Lessons From Behind The Door

My daughter and I set out to replace a doorknob at her new apartment today. It was my first time ever replacing a doorknob (never too late to learn new things, right?) as well as hers.

Over the course of the past week, she had been beginning the process of replacing the doorknob but had some questions. Since I had planned to visit her today and help with some other tasks, we decided to tackle the doorknob as well. I arrived equipped with all sizes of allen wrenches (because we had figured out that one of the hurdles was those little tiny screws holding the cover plate on).

We set about removing the old doorknob. We were being all methodical about it, laying the pieces out in order as they came off (because I figured that might give us some insight into the process when we needed to install the new doorknob).

We were in the process of unscrewing the long screws which hold the whole mechanism together. One of us held the door; the other loosened the screws. Eventually, the door closed against the pressure of the screws being loosened and components started falling off as the screws were loosened. That didn’t seem like a problem.


Through a combination of funky creative allen wrench manipulation, prayers, screwdriver wedging actions, more prayers, and willing some law of physics into submission, the door finally opened (hallelujah!). It was time to tackle the new doorknob.

As we tried to make sense of the instructions for the new doorknob, we finally took advantage of the fact that it is 2015 and there are people out there like Leah of See Jane Drill who make videos like How to Install a Doorknob.

Thanks to See Jane Drill, the process went pretty smoothly once we took some deep breaths and followed the steps she gave.

The realization of the day which most spoke to me came when we realized we were trapped in her room. Our choices after that unlocked a few takeaways which could apply to life beyond a DIY task:

  • It is oh-so-easy to inadvertently segregate yourself from most of your options
  • Adversity will bring out your ability to manifest effective options you did not think existed
  • Humor brings much more lightness to an adverse situation than anger would

Lessons From Behind The Door

I guess we could have avoided this whole blogworthy experience by hiring a locksmith, but where’s the learning (or fun) in that? She won’t have to wait until she’s 50 to learn how to install a doorknob and I have to admit being a little proud to have figured it out too.

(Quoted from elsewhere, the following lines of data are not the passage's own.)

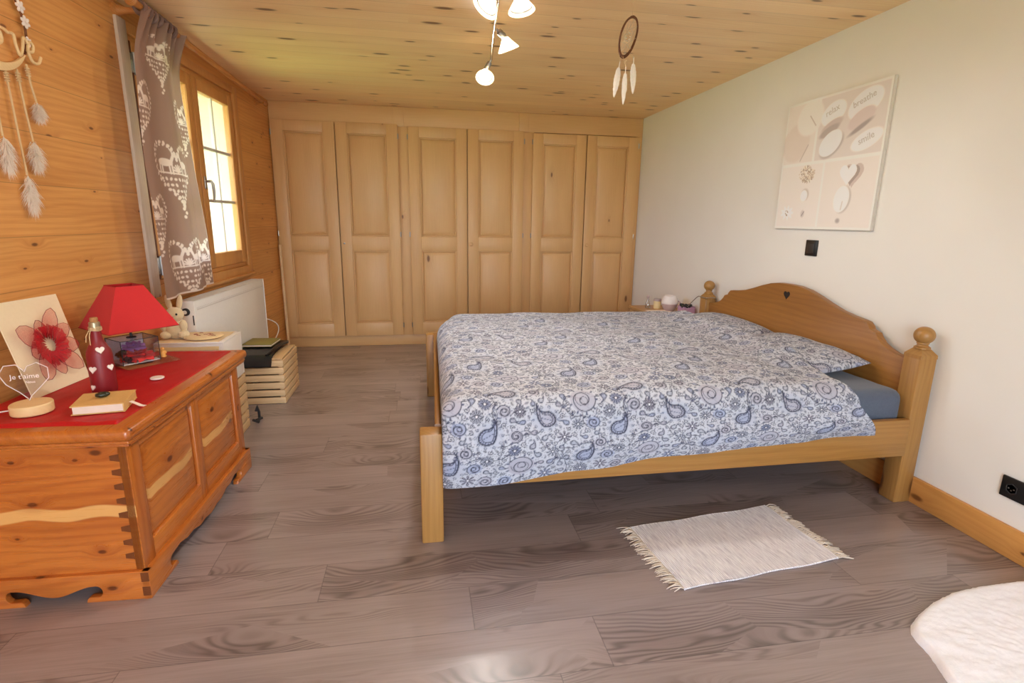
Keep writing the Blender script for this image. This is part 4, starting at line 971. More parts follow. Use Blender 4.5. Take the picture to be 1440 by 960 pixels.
# ================================================================== crates and what stands on them
def crate(M0, w_, d_, h_, label, ns=6):
    t = thing('slatted_crate', label, 'crate', rot=M0, group='raw wooden slatted crates along the left wall')
    sh_ = h_/ns-.010
    for nm, y in (('front_slats', 0), ('back_slats', d_-.009)):
        m = MB(M0)
        for k in range(ns): m.box((0, y, .002+k*h_/ns), (w_, y+.009, .002+k*h_/ns+sh_), .0015)
        m.build(nm, 'crate', t)
    for x in (0, w_-.009):
        m = MB(M0)
        for k in range(ns): m.box((x, .009, .002+k*h_/ns), (x+.009, d_-.009, .002+k*h_/ns+sh_), .0015)
        m.build('side_slats', 'crateY', t)
    for x in (.010, w_-.034):
        for y in (.010, d_-.034): m = MB(M0); m.box((x, y, 0), (x+.024, y+.024, h_-.004), .001); m.build('corner_post', 'crate', t)
    m = MB(M0)
    for k in range(4): m.box((.004+k*(w_-.008)/4, .004, h_-.005), (.004+(k+1)*(w_-.008)/4-.005, d_-.004, h_+.004), .0015)
    m.build('top_slats', 'crateY', t)
    return t
crate(frame(-1.190, 3.495, 0), .305, .40, .300, 'slatted wooden crate below the radiator carrying the black folder')
crate(frame(-1.325, 2.84, 0), .325, .285, .322, 'slatted wooden crate behind the cedar chest carrying the white box')
TB = .326
wb = thing('white_box', 'white painted box under a cream cloth on a slatted crate behind the chest', 'box', (-1.165, 2.98, TB))
m = MB(); x0, x1, y0, y1, z1 = -1.325, -1.0, 2.84, 3.122, .556
m.box((x0, y0, TB), (x1, y0+.012, z1), .002); m.box((x0, y1-.012, TB), (x1, y1, z1), .002); m.box((x0, y0+.012, TB), (x0+.012, y1-.012, z1), .002); m.box((x1-.012, y0+.012, TB), (x1, y1-.012, z1), .002); m.box((x0+.012, y0+.012, TB), (x1-.012, y1-.012, TB+.012), .001)
m.build('walls', 'whitepaint', wb)
m = MB(); m.box((x0+.0005, y0+.0005, z1-.001), (x1-.0005, y1-.0005, z1+.010), .003); m.build('lid', 'whitepaint', wb)
m = MB()   # cream cloth, front edge drooping
def ccl(u, v):
    x = -1.32+.30*u; y = 2.832+.26*v; z = .569+.002*mnoise.noise(Vector((x*20, y*20, 0)))
    if v < .08: z -= (.08-v)*.5
    return (x, y, z)
m.grid(ccl, 40, 40); m.grid(lambda u, v: Vector(ccl(u, v))-Vector((0, 0, .003)), 40, 40)
tag(m.build('cream_cloth', 'creamcloth', None, 180), 'cream linen cloth spread on the white box behind the chest', 'cloth')
cu_ = thing('round_cushion', 'flat round cream doily pad with dark pink stitching on the cream cloth', 'doily', (-1.13, 2.96, .573))
m = MB(); m.lathe([(.085, 0), (.092, .004), (.088, .009), (.06, .0125), (.001, .0135)], (-1.125, 2.945, .573), 40); m.build('pad', 'creamcloth', cu_, 60)
m = MB(); rq = random.Random(9)
for k in range(9):
    x, y = -1.125+rq.uniform(-.05, .06), 2.945+rq.uniform(-.04, .05); m.tube([(x, y, .587), (x+.012, y+.003, .588), (x+.02, y-.003, .587)], .0016, 5)
m.build('stitching', plain('dusty_pink_thread', lin(176, 110, 90), .8), cu_)
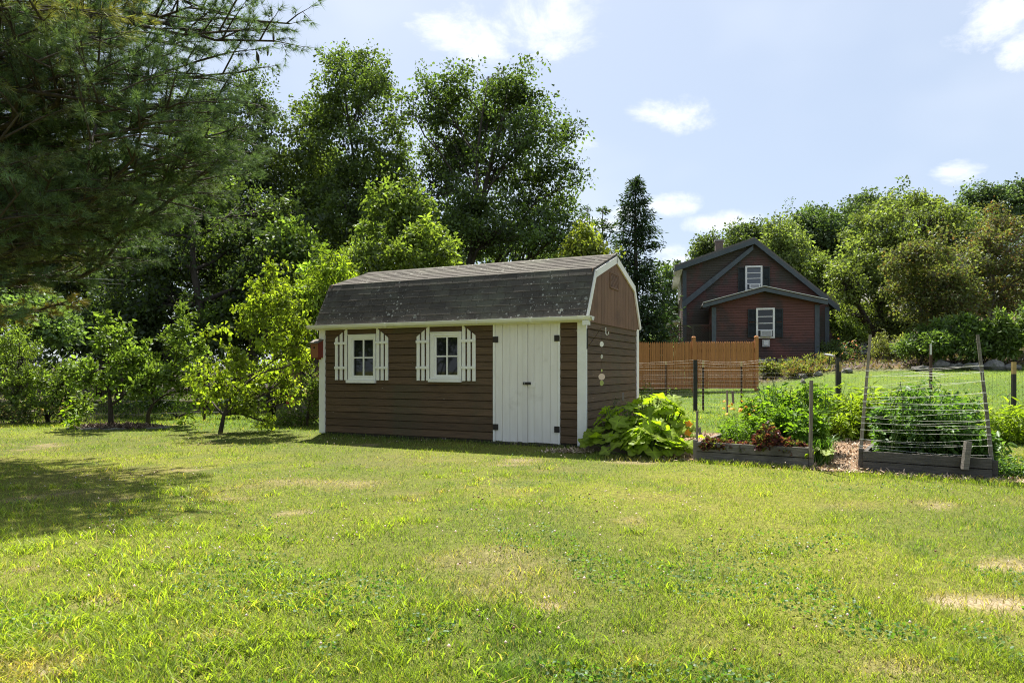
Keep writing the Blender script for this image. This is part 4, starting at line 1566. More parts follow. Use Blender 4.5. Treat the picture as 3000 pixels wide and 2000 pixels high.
    # upper window with shutters
    sash_window(t, X(2183, YM), X(2233, YM), Z(852, YM), Z(779, YM), -0.01, True, pane='pane_pale')
    shutter(t, X(2162.5, YM), X(2182, YM), Z(858, YM), Z(783, YM), -0.005)
    shutter(t, X(2234, YM), X(2255, YM), Z(858, YM), Z(783, YM), -0.005)
    # extension in front: wall plane at ye
    ye = YE
    a, b = X(2086.5, YE), X(2399, YE)
    px_, pz = X(2237, YE), Z(845, YE, 2237)
    la, lz = X(2058, YE), Z(893, YE, 2058)
    ra, rz = X(2421, YE), Z(884, YE, 2421)

    def ez(x):
        return pz - (px_ - x) * (pz - lz) / (px_ - la) if x < px_ else pz - (x - px_) * (pz - rz) / (ra - px_)
    G().prism([(a, 0, -0.6), (b, 0, -0.6), (b, 0, ez(b) - 0.1), (px_, 0, pz - 0.1), (a, 0, ez(a) - 0.1)], (0, ye + 0.02, 0), (0, 0.0, 0)).build('extension_wall', 'house_red', t)
    g = G()

    def clipe(z):
        zz = z + 0.12
        aa = a if zz < ez(a) else px_ - (pz - zz) / ((pz - lz) / (px_ - la))
        bb = b if zz < ez(b) else px_ + (pz - zz) / ((pz - rz) / (ra - px_))
        return aa, bb
    clap(g, a, b, Z(1050, YE), pz - 0.13, ye + 0.02, 0.125, clipe)
    g.build('extension_siding', 'house_red', t, kind='stuff')
    G().box(a + 0.02, b - 0.02, ye - 0.005, ye + 0.3, -0.7, Z(1051, YE)).build('foundation', 'concrete', t)
    r2 = slab(la, lz - 0.02, px_, pz - 0.02, ye - 0.3, -0.25, 0.09, 'roof_far', 'extension_roof', t)
    slab(px_, pz - 0.02, ra, rz - 0.02, ye - 0.3, -0.25, 0.09, 'roof_far', 'extension_roof', t)
    G().prism([(la, 0, lz - 0.17), (px_, 0, pz - 0.17), (px_, 0, pz - 0.022), (la, 0, lz - 0.022)], (0, ye - 0.35, 0), (0, ye - 0.285, 0)).build('extension_fascia', 'slate', t)
    G().prism([(px_, 0, pz - 0.17), (ra, 0, rz - 0.17), (ra, 0, rz - 0.022), (px_, 0, pz - 0.022)], (0, ye - 0.35, 0), (0, ye - 0.285, 0)).build('extension_fascia', 'slate', t)
    G().prism([(la, 0, lz + 0.07), (px_, 0, pz + 0.07), (px_, 0, pz + 0.10), (la, 0, lz + 0.10)], (0, ye - 0.37, 0), (0, ye - 0.29, 0)).build('drip_edge', 'ac', t)
    G().prism([(px_, 0, pz + 0.07), (ra, 0, rz + 0.07), (ra, 0, rz + 0.10), (px_, 0, pz + 0.10)], (0, ye - 0.37, 0), (0, ye - 0.29, 0)).build('drip_edge', 'ac', t)
    for x in (a, b - 0.17):
        G().box(x - 0.02, x + 0.19, ye - 0.05, ye + 0.017, Z(1050, YE), ez(x) - 0.25).build('corner_board', 'slate', t)
    sash_window(t, X(2214.5, YE), X(2269, YE), Z(991, YE), Z(903, YE), ye - 0.01, True)
    shutter(t, X(2190.5, YE), X(2213.5, YE), Z(988, YE), Z(906, YE), ye - 0.005)
    shutter(t, X(2270, YE), X(2293, YE), Z(988, YE), Z(906, YE), ye - 0.005)
    v = G().box(X(2232, YE), X(2254, YE), ye - 0.16, ye - 0.03, Z(1016, YE), Z(995, YE)).build('vent_box', 'grey_metal', t)
    G().box(X(2236, YE), X(2250, YE), ye - 0.175, ye - 0.161, Z(1011, YE), Z(998, YE)).build('vent_cover', 'ac', v)
    # electricity meter on the right corner
    mm = G().box(X(2402, YE), X(2412, YE), ye + 1.0, ye + 1.2, Z(1014, YE, 2407), Z(1000, YE, 2407)).build('electric_meter', 'grey_metal', t)
    G().tube([(X(2407, YE), ye + 1.1, 0), (X(2407, YE), ye + 1.1, Z(1013, YE, 2407))], 0.05, 6).build('conduit', 'grey_metal', mm)
    # left side: windows and awning seen at a slant
    for y0 in (2.0, 4.5, 6.8):
        w = G()
        for (p, q, c, d) in ((y0, y0 + 0.09, 4.0, 5.2), (y0 + 0.91, y0 + 1.0, 4.0, 5.2), (y0 + 0.09, y0 + 0.91, 4.0, 4.1), (y0 + 0.09, y0 + 0.91, 5.1, 5.2)):
            w.box(xl - 0.09, xl - 0.03, p, q, c, d)
        wo = w.build('side_window', 'white', t)
        G().box(xl - 0.055, xl - 0.045, y0 + 0.09, y0 + 0.91, 4.1, 5.1).build('pane', 'pane', wo)
    G().prism([(xl - 0.05, 0, 2.75), (xl - 1.1, 0, 2.35), (xl - 1.1, 0, 2.25), (xl - 0.05, 0, 2.6)], (0, 3, 0), (0, 6, 0)).build('awning', 'ac', t)
    # lattice deck rail between the extension and the main block
    dk = thing_part('deck', t)
    dy = ye + 0.6
    xa_, xb_ = X(1962, YE + 0.6), a - 0.02
    z0, z1 = Z(1040, YE + .6, 2000), Z(952, YE + .6, 2000)
    G().box(xa_, xb_, dy - 0.04, dy + 0.04, z1 - 0.06, z1).build('top_rail', 'house', dk)
    G().box(xa_, xb_, dy - 0.04, dy + 0.04, z1 - 0.85, z1 - 0.79).build('bottom_rail', 'house', dk)
    for x in (xa_, (xa_ + xb_) / 2 + 0.1, xb_ - 0.1):
        G().box(x, x + 0.1, dy - 0.05, dy + 0.05, z0 - 1, z1 + 0.03).build('deck_post', 'house', dk)
    g = G()
    x = xa_ - 0.8
    while x < xb_:
        for s in (1, -1):
            p0 = Vector((x if s > 0 else x + 0.73, dy - 0.012 * s, z1 - 0.79))
            p1 = Vector((x + 0.73 if s > 0 else x, dy - 0.012 * s, z1 - 0.06))
            lo, hi = xa_, xb_
            d = p1 - p0
            t0, t1 = 0, 1
            for lim, sign in ((lo, 1), (hi, -1)):
                tt = (lim - p0.x) / d.x
                if d.x * sign > 0:
                    t0 = max(t0, tt)
                else:
                    t1 = min(t1, tt)
            if t1 - t0 > 0.03:
                g.bar(p0 + d * t0, p0 + d * t1, 0.02, 0.045, (0, 1, 0))
        x += 0.13
    g.build('lattice', 'house', dk, kind='stuff')
    G().box(xa_, xb_, dy, -0.02, z1 - 0.98, z1 - 0.9).build('deck_floor', 'house', dk)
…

I am feeling courageous enough to tackle some of See Jane Drill’s 161 other videos.

See Jane Drill’s motto (which gives me flashbacks to Bob the Builder) is You Can Do This!

Mostly, I am proud to be parent to a young adult who is willing to learn alongside her mom, one who knows she can DO THIS! 

12 thoughts on “Lessons From Behind The Door

    • So true, Maria!!! The frustration was very real, but it felt like a real turning point in the mother daughter relationship that we both took it in stride, as adults, and figured out a solution.

  1. You’re really, really brave.
    (Some people might use other adjectives here, but my mother taught me the importance of being kind. 😀 )
    And you used other words, but what came to my mind was the old saw (tool pun) about necessity being the mother of invention.
    You had motivation on your side, and that’s for sure! Good job!!!!!!

    • “The old saw”! That’s awesome! It was pretty comical and definitely all worth the laugh now that we’re no longer locked in! 🙂

    • I wish I had some brilliant words of advice on that one. I always hated when people would say (before my kids were teenagers) “oh just wait you don’t realize how good you have it now.” At the risk of oversimplifying, I guess the best advice is “enjoy every age.”

  2. Good for you both! I have no idea how to change a doorknob and neither does my daughter. We both could cook a great meal, however, while someone fixed it for either of us!

  3. That is SO funny! Reminds me of the time we were viewing the house we live in currently. My son was about 8 and curious about everything, naturally. He loved going through all the empty rooms and just looking around. Until he went into one of the downstairs bedrooms and accidentally locked one of the doors! Fortunately, he didn’t lock himself or us IN, but the poor realtor had to contact the owner and have him dig around to find a key for it or no one would have been able to view the bedroom. That was pretty embarrassing!